La cour d’appel de Toulouse, dans un arrêt du 12 juillet 2021 (CA Toulouse, 12 juillet 2021, n° 17/03276 N° Lexbase : A81944Y7), considère que le constructeur et, par devers lui, son assureur RCD, doivent prendre en charge les travaux de reprise. Les conseillers considèrent que l’entreprise a réalisé des travaux qui n’ont pas permis de remédier à l’insuffisance structurelle des semelles de fondation de la maison et à la faiblesse d’origine de la dalle portante.
Ils forment un pourvoi aux termes duquel ils articulent, notamment, que les fissures ne seraient pas imputables à l’intervention de l’entreprise mais à la sécheresse. Autrement dit, les travaux ne sont pas la cause des désordres ni leur aggravation. Le moyen est rejeté.
Cette décision est l’occasion de revenir sur l’exigence d’un lien d’imputabilité, tout en rappelant que l’appréciation de ce lien relève de la libre appréciation des juges du fond.
La solution n’est pas nouvelle.
Ce n’est pas parce que le constructeur est présumé responsable des dommages de nature décennale que le maître d’ouvrage peut se borner à prouver l’existence de son préjudice et rien d’autre. Autrement dit, toute objective qu’elle soit, la responsabilité civile décennale des articles 1792 N° Lexbase : L1920ABQ et 1792-2 N° Lexbase : L6349G9Z du Code civil n’implique pas, per se, automatiquement la responsabilité du constructeur. À l’exigence de la preuve de la gravité du dommage s’ajoute celle de l’imputabilité. Autrement dit, le maître ou l’acquéreur de l’ouvrage, pour reprendre les termes de l’article 1792 précité, doit établir le lien entre le dommage, d’une part, et les travaux réalisés par le constructeur qu’il met en cause, d’autre part.

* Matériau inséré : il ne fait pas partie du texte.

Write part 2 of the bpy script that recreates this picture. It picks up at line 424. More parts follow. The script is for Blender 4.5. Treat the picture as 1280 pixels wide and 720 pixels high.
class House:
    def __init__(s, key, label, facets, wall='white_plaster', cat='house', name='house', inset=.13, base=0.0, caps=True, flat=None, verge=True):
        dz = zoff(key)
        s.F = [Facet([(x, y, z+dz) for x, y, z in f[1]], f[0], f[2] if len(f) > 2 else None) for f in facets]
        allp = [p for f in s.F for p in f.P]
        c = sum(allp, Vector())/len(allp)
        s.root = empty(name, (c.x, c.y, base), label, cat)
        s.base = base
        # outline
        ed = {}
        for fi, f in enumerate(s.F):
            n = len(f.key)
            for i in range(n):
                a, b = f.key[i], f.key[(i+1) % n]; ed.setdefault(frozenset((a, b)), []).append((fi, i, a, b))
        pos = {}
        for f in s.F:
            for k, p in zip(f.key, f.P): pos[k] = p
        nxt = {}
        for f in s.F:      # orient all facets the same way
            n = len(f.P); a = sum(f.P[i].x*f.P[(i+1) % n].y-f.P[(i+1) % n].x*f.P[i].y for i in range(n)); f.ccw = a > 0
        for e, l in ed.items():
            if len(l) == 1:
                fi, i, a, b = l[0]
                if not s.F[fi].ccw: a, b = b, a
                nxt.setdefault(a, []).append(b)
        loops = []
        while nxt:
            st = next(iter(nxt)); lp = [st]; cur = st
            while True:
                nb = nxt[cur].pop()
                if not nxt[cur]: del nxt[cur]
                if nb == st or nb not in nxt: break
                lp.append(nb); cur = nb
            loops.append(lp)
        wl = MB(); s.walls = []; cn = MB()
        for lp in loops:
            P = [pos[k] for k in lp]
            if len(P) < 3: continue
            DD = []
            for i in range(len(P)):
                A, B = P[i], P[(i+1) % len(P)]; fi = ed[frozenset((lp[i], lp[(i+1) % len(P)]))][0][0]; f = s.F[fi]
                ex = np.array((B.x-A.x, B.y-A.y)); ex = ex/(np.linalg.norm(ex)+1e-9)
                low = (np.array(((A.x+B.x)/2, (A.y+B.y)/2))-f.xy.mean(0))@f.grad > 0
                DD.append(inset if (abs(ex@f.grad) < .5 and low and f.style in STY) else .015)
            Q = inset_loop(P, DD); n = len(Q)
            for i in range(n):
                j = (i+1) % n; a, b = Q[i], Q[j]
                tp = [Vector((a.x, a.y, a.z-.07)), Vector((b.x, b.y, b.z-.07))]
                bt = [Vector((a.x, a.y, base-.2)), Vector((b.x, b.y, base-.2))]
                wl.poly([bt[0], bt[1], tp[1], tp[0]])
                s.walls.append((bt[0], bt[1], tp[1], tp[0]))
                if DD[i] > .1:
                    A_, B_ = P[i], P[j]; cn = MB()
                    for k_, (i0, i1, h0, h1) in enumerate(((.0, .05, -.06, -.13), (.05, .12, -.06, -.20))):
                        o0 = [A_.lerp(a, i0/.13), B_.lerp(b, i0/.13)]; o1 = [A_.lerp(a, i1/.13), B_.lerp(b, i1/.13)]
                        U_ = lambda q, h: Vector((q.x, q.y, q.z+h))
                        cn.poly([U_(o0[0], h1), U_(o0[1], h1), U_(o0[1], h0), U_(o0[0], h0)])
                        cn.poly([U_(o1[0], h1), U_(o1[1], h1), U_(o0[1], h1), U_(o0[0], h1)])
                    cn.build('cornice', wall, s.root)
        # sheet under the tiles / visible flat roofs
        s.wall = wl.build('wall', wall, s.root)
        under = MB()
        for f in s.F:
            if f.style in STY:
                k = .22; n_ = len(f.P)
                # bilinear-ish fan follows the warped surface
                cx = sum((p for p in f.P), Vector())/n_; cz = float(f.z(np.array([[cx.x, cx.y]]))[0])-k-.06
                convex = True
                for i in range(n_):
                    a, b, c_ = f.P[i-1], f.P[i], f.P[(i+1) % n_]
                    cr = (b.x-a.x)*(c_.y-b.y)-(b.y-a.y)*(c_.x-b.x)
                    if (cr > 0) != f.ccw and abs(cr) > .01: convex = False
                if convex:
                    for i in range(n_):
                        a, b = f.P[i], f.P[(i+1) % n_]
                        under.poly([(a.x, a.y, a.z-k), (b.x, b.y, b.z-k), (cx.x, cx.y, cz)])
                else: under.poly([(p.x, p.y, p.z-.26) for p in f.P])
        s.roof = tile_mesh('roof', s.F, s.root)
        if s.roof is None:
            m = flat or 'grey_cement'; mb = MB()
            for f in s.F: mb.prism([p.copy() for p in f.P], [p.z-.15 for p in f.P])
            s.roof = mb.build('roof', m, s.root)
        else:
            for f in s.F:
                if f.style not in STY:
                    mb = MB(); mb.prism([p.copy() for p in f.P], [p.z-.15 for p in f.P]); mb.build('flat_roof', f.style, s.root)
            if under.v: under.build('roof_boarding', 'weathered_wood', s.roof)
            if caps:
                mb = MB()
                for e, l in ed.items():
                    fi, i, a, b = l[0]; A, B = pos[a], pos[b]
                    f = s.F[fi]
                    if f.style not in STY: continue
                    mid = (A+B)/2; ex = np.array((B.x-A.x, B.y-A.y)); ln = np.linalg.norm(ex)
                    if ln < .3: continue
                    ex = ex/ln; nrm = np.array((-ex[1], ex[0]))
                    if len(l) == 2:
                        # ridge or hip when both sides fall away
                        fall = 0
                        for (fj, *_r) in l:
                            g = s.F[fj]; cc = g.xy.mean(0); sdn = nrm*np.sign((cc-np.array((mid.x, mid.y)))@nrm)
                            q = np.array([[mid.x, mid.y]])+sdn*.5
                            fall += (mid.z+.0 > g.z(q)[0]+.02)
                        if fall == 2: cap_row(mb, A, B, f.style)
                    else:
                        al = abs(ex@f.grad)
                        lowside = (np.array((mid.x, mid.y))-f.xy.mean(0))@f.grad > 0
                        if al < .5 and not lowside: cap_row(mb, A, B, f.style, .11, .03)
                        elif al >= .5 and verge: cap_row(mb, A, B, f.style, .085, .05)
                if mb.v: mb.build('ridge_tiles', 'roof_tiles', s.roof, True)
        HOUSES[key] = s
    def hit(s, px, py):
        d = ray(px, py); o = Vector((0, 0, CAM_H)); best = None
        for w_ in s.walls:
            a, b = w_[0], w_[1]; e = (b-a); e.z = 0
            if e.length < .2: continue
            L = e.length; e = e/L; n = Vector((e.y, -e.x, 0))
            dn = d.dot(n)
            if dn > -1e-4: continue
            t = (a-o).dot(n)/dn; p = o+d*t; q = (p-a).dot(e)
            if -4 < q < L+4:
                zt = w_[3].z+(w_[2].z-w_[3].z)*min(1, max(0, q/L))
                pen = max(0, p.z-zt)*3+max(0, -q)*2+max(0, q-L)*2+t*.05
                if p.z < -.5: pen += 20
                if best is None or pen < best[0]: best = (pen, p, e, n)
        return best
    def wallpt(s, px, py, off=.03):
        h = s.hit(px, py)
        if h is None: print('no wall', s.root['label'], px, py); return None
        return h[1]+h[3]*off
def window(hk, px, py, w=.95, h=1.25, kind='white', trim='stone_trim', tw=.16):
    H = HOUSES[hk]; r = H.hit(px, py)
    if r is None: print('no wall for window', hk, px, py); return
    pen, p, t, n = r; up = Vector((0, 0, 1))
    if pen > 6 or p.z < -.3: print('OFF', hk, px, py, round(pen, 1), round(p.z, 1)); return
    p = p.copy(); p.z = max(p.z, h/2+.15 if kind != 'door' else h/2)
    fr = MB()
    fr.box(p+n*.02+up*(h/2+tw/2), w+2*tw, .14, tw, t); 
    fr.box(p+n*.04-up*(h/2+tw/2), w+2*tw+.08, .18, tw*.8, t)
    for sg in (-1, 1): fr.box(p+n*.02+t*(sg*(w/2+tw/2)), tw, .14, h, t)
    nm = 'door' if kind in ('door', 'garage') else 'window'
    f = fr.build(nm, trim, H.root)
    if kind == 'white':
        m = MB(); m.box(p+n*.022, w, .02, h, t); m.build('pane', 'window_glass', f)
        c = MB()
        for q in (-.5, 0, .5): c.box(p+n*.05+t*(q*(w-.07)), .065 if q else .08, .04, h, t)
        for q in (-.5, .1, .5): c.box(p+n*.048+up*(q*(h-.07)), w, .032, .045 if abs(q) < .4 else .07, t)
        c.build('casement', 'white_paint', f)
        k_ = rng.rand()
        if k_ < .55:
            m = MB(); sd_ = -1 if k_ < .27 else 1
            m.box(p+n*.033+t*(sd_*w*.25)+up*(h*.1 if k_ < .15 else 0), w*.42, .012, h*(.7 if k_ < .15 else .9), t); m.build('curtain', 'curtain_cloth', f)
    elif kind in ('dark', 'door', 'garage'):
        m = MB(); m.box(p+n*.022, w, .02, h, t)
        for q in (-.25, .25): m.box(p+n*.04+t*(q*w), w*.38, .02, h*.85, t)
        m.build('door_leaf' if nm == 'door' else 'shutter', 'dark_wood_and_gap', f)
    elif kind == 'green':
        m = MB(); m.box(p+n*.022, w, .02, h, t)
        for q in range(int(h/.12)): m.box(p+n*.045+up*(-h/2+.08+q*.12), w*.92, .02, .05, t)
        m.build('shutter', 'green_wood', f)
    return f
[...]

Ce lien d’imputabilité n’est pas présumé (Cass. civ. 3, 12 mai 2010, n° 09-12.722, FS-D N° Lexbase : A1652EXH). Mais la jurisprudence, par une approche in favorem à l’égard du maître d’ouvrage et/ou de l’acquéreur, se montre particulièrement large dans la compréhension de ce lien d’imputabilité. Si, le plus souvent, l’imputabilité résulte d’une faute du constructeur (Cass. civ. 3, 5 janvier 2017, n° 15-18.084, F-D N° Lexbase : A4843S3R), la jurisprudence admet aussi un rattachement des dommages en considération de l’activité elle-même du constructeur (Cass. civ. 3, 27 janvier 2015, n° 13-21.945, F-D N° Lexbase : A7100NA9). Inversement, l’absence de lien doit conduire à l’absence de responsabilité civile décennale du constructeur (pour exemple Cass. civ. 3, 6 décembre 2006, n° 05-16.826, FS-D N° Lexbase : A8342DSR).
Ce qui est intéressant, en l’espèce, est qu’elle est rendue dans le domaine de la « CAT NAT », pour lequel la jurisprudence tend - pour schématiser - à étendre le périmètre de responsabilité des constructeurs, qui interviennent dans le cadre des travaux de reprise.